9.13am: Ukraine’s Zelensky says Borodianka razing ‘more dreadful’ than Bucha

Ukrainian President Volodymyr Zelensky said on Thursday the situation in the town of Borodianka was “significantly more dreadful” than in nearby Bucha, where Russian forces’ suspected killing of civilians has been broadly condemned.

More details here


8.52am: UK says Russian forces have fully withdrawn from northern Ukraine

Russian forces have now fully withdrawn from northern Ukraine to Belarus and Russia, British military intelligence said on Friday.

At least some of these Russian forces will be transferred to East Ukraine to fight in the Donbas, the Ministry of Defence said on Twitter. The forces will require replenishment before being deployed further east, with any mass redeployment from the north likely to take at least a week, the ministry added.

The ministry said Russian shelling of cities in the east and south continues and Russian forces have advanced further south from the city of Izium, which remains under their control.


7.30am: Russia blacklists 228 Australian citizens, including PM, Defence Minister

Moscow blacklisted 228 Australian citizens, including Prime Minister Scott Morrison and Defence Minister Peter Dutton, the Russian Foreign Ministry said.
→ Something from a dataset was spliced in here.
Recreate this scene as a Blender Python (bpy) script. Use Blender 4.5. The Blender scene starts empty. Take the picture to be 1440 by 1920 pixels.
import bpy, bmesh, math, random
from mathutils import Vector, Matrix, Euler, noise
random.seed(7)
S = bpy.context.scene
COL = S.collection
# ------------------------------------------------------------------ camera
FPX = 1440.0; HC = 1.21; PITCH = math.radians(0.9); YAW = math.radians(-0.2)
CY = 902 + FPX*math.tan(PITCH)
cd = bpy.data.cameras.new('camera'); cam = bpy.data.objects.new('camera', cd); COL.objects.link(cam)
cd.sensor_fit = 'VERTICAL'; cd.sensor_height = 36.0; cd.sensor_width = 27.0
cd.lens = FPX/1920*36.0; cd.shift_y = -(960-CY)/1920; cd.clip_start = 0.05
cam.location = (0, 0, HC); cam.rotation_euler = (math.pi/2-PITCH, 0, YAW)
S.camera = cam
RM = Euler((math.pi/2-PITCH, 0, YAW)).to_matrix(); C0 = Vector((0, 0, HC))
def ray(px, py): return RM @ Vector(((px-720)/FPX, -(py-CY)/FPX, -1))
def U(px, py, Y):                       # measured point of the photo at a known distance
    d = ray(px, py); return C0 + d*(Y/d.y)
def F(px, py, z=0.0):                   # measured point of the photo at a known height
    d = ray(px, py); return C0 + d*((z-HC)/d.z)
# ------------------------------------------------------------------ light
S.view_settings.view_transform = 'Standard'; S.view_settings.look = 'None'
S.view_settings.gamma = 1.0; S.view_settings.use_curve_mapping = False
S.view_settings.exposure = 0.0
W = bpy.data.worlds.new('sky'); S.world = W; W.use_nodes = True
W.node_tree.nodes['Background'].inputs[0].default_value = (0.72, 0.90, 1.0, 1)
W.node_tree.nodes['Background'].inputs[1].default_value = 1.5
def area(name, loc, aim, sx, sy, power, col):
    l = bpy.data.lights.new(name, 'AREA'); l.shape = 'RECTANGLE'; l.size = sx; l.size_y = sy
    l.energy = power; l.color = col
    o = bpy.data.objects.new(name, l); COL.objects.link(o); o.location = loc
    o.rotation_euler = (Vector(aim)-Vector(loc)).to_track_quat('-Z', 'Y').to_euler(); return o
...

The department noted that Canberra, imposed sanctions that affected the top leaders of the Russian Federation and almost all lawmakers.


6.42am: US sanctions Russian military shipbuilders, diamond mines

The Biden administration on Thursday announced it is levying sanctions against Russia’s largest military shipbuilding and diamond mining companies.

The move blocks their access to the US financial system as the United States looks to exact more economic pain on President Vladimir Putin for the invasion of Ukraine.

Alrosa is the world’s largest diamond mining company and accounts for about 90% of Russia’s diamond mining capacity, according to the US Treasury Department.